La programmation envisagée par le gouvernement pour les prochaines années et communiquée à Coordination SUD laisse supposer un abandon de la cible de 0,7 % à horizon 2025. Une telle décision serait incohérente avec les engagements de la loi du 4 août 2021 et le contexte d’aggravation de la pauvreté et de hausse des besoins humanitaires, notamment accentués par la guerre en Ukraine. Alors qu’il y a moins de 2 ans le Parlement votait à l’unanimité des groupes parlementaires l’atteinte de ces 0,7 %, le gouvernement risquerait, si cela venait à être confirmé, d’opérer un revirement injustifié qui remettrait en cause l’ensemble des objectifs fixés par la loi du 4 août 2021 pour la lutte contre la pauvreté, pour le climat, les jeunesses, l’égalité de genre, les biens publics mondiaux, et les droits humains.
L’APD, un instrument de financement nécessaire pour répondre aux besoins des populations vulnérables
Les chiffres 2022 de l’APD au niveau international montrent une diminution de 0,7 % des financements à destination des pays les moins avancés, dont une baisse de 7,8 % des financements à destination des pays d’Afrique subsaharienne. Ce recul est révélateur d’une architecture de financement qui ne répond que très insuffisamment aux objectifs prioritaires de l’aide au développement, objectifs que l’on retrouve dans la loi française, qui mentionne les pays les moins avancés, dont la plupart se situe en Afrique, et les services sociaux de base.
Par ailleurs, la France continue de porter une part importante de son aide à travers des prêts, faisant d’elle l’un des pays attribuant la plus grande part de son APD bilatérale sous forme de prêts souverains, derrière le Japon et la Corée du Sud.
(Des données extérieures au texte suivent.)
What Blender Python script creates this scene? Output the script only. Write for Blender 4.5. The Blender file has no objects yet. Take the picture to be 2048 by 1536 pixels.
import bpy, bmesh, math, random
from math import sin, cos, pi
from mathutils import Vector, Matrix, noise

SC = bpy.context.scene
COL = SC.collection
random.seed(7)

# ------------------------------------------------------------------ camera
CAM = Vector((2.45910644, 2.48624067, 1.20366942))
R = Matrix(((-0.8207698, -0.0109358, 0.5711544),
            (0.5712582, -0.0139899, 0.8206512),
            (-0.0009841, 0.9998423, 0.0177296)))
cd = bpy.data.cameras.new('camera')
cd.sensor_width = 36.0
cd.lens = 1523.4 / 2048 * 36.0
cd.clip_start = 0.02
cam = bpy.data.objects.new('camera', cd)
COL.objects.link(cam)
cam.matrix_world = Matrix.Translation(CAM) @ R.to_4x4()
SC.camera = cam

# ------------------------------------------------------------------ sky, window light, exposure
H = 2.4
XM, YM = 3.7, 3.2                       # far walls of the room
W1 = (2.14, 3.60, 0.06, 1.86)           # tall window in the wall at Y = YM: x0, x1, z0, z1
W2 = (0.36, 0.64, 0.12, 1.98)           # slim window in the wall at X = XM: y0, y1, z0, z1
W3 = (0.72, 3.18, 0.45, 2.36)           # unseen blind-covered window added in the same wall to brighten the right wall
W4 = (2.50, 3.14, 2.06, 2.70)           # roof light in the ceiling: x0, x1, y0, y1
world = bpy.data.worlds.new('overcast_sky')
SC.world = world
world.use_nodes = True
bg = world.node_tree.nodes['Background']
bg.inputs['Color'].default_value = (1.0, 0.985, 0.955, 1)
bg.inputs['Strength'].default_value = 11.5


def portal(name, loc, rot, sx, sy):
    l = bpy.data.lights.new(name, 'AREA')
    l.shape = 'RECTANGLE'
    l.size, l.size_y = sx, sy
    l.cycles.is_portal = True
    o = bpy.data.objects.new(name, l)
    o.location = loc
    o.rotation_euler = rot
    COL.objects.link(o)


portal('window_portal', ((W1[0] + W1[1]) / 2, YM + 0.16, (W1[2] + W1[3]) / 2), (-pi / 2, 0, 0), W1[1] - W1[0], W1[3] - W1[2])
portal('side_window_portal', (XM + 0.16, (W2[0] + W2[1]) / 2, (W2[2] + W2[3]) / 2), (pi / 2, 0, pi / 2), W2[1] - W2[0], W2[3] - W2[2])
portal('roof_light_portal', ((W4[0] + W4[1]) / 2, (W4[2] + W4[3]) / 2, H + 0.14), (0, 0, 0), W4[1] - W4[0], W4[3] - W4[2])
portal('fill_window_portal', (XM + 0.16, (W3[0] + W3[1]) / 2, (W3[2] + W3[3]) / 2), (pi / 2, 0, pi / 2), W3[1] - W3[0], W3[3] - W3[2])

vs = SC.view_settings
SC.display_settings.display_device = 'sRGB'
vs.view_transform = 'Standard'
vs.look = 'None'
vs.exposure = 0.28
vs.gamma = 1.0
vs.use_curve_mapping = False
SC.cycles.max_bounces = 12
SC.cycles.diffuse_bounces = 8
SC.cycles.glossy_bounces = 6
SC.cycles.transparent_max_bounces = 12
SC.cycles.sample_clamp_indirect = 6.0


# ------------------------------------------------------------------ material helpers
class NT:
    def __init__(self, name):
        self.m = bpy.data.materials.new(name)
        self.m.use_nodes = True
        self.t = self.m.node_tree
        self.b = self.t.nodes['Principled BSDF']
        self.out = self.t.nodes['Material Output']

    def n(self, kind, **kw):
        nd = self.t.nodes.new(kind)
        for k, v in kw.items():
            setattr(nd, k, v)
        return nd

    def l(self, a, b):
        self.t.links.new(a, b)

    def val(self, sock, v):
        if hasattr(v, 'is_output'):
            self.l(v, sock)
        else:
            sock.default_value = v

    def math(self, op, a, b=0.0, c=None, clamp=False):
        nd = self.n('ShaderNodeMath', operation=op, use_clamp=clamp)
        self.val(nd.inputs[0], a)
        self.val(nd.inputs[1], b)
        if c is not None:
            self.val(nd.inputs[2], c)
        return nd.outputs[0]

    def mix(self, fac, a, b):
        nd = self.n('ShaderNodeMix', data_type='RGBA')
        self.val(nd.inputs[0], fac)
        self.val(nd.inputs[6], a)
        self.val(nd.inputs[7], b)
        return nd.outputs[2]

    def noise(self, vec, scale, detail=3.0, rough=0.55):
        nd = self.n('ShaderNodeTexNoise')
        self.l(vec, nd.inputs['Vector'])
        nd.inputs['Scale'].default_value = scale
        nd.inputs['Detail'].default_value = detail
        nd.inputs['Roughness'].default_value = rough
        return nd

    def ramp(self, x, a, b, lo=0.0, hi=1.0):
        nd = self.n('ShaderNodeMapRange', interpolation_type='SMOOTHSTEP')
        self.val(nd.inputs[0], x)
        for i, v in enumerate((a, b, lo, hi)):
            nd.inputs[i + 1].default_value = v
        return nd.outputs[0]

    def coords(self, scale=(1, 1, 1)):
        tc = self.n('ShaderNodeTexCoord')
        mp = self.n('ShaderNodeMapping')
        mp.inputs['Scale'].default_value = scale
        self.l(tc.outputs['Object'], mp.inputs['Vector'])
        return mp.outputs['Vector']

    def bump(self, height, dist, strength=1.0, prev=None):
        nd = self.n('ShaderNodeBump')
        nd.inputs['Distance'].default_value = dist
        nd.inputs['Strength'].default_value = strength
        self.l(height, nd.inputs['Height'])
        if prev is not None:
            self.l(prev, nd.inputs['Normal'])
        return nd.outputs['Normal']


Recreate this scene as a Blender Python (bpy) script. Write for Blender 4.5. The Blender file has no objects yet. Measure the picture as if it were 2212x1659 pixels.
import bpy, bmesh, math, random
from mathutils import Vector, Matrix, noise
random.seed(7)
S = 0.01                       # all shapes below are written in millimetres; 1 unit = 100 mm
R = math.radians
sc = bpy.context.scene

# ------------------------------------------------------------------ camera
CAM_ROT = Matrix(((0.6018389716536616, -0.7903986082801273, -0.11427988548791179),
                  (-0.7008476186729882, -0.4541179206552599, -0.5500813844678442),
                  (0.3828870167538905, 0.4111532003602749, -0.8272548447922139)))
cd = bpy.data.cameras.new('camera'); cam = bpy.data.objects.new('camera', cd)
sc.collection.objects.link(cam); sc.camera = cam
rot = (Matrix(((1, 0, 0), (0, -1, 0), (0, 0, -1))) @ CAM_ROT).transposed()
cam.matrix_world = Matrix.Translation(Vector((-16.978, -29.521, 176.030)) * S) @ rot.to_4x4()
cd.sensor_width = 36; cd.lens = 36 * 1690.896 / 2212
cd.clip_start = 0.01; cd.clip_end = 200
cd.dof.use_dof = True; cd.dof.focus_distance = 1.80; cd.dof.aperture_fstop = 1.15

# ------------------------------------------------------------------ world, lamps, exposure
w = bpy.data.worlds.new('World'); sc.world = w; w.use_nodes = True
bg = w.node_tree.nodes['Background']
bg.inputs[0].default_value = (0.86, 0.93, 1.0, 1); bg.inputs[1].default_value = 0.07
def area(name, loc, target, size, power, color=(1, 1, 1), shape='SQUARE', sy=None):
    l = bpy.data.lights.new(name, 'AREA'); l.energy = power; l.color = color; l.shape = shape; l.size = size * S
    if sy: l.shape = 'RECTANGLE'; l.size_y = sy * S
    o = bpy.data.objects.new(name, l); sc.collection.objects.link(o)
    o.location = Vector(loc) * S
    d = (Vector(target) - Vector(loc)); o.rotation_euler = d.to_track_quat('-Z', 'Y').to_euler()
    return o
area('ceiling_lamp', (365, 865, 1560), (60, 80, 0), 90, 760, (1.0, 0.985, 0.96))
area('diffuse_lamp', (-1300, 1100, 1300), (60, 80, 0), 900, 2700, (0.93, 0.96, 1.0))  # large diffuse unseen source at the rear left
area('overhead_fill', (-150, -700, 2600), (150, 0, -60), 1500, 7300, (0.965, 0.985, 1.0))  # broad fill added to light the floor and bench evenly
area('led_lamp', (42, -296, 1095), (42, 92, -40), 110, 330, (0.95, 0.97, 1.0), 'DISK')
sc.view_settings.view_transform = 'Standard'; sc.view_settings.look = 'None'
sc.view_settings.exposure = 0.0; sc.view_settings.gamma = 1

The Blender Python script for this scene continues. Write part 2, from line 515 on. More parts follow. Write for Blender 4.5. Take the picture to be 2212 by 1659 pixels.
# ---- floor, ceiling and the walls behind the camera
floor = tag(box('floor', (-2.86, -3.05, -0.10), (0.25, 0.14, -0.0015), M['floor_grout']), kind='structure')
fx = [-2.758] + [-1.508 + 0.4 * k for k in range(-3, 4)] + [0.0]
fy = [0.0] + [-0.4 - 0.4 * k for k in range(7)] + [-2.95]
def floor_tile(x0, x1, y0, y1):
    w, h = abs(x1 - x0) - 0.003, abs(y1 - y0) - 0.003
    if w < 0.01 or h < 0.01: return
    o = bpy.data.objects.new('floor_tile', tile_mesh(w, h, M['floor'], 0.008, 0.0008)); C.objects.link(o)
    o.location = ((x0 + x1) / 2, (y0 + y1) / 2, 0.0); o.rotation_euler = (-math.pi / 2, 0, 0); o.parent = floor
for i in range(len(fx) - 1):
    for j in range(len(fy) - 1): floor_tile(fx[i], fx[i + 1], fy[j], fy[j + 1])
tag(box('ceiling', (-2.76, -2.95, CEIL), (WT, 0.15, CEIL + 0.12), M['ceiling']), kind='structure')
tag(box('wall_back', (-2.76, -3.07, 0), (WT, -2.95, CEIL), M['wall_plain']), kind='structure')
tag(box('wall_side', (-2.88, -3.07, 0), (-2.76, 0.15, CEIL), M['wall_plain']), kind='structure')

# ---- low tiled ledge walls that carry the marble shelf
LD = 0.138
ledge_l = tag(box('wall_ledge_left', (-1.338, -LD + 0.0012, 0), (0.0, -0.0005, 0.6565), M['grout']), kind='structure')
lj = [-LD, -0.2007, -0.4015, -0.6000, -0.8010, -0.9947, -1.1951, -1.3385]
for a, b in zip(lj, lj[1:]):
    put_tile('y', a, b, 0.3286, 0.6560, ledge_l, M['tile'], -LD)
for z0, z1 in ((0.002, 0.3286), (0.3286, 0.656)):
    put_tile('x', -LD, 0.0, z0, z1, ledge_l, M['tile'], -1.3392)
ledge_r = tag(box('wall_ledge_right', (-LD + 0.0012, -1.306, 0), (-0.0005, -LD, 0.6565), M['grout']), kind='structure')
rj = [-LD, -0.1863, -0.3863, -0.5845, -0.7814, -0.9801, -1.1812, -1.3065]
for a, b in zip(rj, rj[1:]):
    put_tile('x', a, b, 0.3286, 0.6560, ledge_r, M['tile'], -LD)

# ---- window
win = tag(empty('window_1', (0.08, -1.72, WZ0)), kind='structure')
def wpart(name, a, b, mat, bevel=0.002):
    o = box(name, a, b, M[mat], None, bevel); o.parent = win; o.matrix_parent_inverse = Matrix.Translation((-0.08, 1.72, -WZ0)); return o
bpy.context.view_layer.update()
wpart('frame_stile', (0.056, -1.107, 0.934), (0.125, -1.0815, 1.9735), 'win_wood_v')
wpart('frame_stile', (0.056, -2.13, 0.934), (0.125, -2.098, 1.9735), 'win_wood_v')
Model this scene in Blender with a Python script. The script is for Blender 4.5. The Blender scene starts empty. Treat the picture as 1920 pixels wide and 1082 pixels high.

Or cette place occupée par les prêts dans la mise en œuvre de l’APD française conduit à prioriser les pays à revenu intermédiaire et les projets d’infrastructures de grande échelle. Ceci explique le décalage constaté avec les objectifs affichés par la loi. C’est pourquoi « il est essentiel, aujourd’hui, que la France fasse évoluer son APD, dans le but de la concentrer davantage sur les pays les moins avancés et les services sociaux de base. Pour cela, il est nécessaire que le gouvernement s’engage à renforcer très significativement les moyens disponibles de don, ce qui lui permettrait d’être pleinement en phase avec les orientations fixées dans le cadre de la loi » partage Kevin Goldberg, référent auprès du Conseil d’administration de Coordination SUD pour la Commission APD et financement du développement et Directeur général de Solidarités International.